↓

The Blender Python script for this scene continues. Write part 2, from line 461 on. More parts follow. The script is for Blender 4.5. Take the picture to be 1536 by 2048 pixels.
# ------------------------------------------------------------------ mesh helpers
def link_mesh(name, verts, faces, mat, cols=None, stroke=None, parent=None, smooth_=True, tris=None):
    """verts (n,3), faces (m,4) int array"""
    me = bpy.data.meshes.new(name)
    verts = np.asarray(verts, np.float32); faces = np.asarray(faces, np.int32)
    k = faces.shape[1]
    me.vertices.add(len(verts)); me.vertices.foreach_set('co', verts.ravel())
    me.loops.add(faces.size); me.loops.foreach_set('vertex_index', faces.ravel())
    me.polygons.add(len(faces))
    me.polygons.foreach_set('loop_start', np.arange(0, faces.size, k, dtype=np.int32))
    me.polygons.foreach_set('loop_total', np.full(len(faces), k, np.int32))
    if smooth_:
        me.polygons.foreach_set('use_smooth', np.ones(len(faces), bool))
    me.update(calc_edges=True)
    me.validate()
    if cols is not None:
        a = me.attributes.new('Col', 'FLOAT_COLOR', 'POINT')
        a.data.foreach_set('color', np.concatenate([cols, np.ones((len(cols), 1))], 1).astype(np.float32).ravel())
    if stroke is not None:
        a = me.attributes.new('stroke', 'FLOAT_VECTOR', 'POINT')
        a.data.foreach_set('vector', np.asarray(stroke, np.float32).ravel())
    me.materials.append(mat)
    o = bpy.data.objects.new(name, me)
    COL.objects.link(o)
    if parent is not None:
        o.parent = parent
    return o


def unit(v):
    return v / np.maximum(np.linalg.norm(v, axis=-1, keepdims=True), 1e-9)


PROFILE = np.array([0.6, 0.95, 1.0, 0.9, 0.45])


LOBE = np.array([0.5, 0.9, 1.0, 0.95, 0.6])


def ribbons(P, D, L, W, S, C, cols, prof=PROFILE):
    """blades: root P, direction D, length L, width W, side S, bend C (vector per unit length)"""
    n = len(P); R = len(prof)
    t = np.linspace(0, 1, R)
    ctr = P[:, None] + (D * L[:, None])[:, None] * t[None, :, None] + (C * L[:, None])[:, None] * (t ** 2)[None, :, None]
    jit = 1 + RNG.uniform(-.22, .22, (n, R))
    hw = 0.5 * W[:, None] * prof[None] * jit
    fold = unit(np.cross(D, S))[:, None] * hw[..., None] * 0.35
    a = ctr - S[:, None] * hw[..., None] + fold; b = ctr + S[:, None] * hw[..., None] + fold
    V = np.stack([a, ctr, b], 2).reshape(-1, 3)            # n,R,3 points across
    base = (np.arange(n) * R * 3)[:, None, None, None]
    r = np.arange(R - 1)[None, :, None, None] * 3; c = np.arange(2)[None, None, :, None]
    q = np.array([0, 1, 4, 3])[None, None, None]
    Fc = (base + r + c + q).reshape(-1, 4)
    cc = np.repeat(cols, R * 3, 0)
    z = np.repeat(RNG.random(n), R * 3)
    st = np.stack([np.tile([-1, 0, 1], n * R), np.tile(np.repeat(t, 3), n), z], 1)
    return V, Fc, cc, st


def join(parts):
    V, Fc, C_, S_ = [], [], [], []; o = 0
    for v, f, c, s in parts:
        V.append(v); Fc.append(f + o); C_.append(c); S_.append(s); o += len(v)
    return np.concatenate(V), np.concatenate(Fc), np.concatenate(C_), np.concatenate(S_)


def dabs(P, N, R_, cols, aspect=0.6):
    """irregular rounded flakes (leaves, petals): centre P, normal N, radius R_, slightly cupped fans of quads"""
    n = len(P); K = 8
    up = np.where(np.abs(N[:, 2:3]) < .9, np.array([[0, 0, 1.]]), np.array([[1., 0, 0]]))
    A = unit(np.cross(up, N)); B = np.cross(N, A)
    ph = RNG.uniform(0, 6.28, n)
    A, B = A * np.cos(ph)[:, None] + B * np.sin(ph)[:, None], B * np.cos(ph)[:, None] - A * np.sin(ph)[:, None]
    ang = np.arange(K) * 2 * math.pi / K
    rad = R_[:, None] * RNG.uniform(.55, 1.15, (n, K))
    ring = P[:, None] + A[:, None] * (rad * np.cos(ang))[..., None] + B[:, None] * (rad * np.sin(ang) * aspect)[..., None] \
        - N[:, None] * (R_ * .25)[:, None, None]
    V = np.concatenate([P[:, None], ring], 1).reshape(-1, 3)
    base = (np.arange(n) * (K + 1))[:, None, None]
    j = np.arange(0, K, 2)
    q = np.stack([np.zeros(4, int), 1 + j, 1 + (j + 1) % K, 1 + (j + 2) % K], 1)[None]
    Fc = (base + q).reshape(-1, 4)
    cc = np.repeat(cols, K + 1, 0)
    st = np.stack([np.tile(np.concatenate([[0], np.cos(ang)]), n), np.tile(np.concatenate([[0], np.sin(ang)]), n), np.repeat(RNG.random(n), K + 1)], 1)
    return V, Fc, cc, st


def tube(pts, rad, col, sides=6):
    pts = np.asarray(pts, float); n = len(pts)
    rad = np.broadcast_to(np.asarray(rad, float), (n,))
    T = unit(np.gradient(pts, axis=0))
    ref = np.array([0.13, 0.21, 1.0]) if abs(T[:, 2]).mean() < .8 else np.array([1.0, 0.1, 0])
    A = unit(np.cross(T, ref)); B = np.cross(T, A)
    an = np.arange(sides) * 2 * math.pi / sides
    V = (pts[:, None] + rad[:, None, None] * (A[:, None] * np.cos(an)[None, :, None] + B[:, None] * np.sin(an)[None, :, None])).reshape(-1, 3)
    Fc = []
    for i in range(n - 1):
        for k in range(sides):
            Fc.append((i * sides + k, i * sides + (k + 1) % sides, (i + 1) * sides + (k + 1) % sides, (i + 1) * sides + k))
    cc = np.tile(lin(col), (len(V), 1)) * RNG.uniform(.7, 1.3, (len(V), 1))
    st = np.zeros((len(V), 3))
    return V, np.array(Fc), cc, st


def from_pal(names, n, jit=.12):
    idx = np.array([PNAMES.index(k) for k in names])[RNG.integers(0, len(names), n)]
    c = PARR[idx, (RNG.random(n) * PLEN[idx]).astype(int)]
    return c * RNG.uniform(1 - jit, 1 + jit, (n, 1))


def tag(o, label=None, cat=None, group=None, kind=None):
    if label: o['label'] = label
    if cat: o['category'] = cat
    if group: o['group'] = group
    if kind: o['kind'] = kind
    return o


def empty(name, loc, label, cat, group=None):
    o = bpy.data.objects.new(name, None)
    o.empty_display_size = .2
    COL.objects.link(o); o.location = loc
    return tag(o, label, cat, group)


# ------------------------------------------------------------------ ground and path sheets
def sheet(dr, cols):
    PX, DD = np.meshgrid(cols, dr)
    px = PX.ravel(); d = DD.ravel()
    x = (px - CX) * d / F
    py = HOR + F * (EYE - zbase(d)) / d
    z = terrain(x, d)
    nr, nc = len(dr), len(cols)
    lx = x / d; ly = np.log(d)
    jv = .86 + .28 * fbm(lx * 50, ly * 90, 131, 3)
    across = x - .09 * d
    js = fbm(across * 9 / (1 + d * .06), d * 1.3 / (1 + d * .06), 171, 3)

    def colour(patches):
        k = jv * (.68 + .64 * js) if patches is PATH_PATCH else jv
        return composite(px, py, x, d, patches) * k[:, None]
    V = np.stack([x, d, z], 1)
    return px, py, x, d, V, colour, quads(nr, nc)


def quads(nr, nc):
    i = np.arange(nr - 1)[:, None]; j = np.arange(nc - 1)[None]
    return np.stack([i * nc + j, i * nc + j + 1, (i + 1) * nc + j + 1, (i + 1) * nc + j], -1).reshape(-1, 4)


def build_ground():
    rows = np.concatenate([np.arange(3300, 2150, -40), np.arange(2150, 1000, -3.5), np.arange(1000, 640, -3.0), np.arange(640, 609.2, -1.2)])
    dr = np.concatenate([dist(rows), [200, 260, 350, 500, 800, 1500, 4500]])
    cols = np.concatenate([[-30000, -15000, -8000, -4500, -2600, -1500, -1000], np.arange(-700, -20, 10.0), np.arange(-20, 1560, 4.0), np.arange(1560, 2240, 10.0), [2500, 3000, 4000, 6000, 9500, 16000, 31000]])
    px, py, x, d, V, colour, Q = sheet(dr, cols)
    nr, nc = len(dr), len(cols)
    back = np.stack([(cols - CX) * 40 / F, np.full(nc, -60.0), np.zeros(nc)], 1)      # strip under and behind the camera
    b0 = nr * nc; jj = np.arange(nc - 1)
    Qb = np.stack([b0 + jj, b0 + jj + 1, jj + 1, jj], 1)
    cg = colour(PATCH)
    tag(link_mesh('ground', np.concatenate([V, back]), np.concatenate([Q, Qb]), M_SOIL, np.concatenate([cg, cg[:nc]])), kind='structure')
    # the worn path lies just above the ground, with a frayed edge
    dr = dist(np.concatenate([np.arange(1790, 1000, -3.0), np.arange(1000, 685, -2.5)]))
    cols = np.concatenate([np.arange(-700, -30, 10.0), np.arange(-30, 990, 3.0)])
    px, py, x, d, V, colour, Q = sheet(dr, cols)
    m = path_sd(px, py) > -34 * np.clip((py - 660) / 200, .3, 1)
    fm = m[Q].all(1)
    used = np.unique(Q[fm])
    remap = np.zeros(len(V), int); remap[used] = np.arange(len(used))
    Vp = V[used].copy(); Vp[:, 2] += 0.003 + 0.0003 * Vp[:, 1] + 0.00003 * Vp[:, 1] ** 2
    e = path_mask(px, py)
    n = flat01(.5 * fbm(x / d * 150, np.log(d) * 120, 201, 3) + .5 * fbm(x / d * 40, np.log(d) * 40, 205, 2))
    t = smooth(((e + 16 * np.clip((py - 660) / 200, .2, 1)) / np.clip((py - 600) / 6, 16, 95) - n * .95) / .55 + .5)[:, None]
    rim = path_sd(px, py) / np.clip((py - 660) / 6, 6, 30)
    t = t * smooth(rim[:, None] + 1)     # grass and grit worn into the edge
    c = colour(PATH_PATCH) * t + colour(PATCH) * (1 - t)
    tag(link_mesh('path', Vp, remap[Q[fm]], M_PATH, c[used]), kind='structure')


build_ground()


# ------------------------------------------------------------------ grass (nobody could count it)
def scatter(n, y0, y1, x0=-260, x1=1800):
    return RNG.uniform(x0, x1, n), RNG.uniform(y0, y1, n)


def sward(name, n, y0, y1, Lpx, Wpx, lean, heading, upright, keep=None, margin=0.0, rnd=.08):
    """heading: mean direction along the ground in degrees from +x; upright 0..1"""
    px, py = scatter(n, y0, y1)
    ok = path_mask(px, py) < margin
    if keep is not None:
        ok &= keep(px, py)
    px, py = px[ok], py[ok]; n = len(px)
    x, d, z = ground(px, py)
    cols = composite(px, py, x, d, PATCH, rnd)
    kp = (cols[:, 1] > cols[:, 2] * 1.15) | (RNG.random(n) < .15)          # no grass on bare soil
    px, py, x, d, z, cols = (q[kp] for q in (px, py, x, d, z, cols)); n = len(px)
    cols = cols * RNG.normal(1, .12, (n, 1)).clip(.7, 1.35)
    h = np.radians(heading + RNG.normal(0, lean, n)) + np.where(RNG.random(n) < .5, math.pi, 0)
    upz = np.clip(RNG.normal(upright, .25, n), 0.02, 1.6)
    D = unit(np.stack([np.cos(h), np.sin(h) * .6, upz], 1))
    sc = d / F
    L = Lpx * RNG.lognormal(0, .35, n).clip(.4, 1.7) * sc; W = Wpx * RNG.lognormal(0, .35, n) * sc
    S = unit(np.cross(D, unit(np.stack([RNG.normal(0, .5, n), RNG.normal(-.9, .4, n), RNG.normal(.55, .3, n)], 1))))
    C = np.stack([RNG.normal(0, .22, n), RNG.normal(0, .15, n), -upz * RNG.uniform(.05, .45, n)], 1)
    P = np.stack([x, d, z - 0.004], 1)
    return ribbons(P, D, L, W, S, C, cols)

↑

Written problem: Scan the lines above for "kind", then copy every one that has it.

Solved exercise:
def tag(o, label=None, cat=None, group=None, kind=None):
    if kind: o['kind'] = kind
    tag(link_mesh('ground', np.concatenate([V, back]), np.concatenate([Q, Qb]), M_SOIL, np.concatenate([cg, cg[:nc]])), kind='structure')
    tag(link_mesh('path', Vp, remap[Q[fm]], M_PATH, c[used]), kind='structure')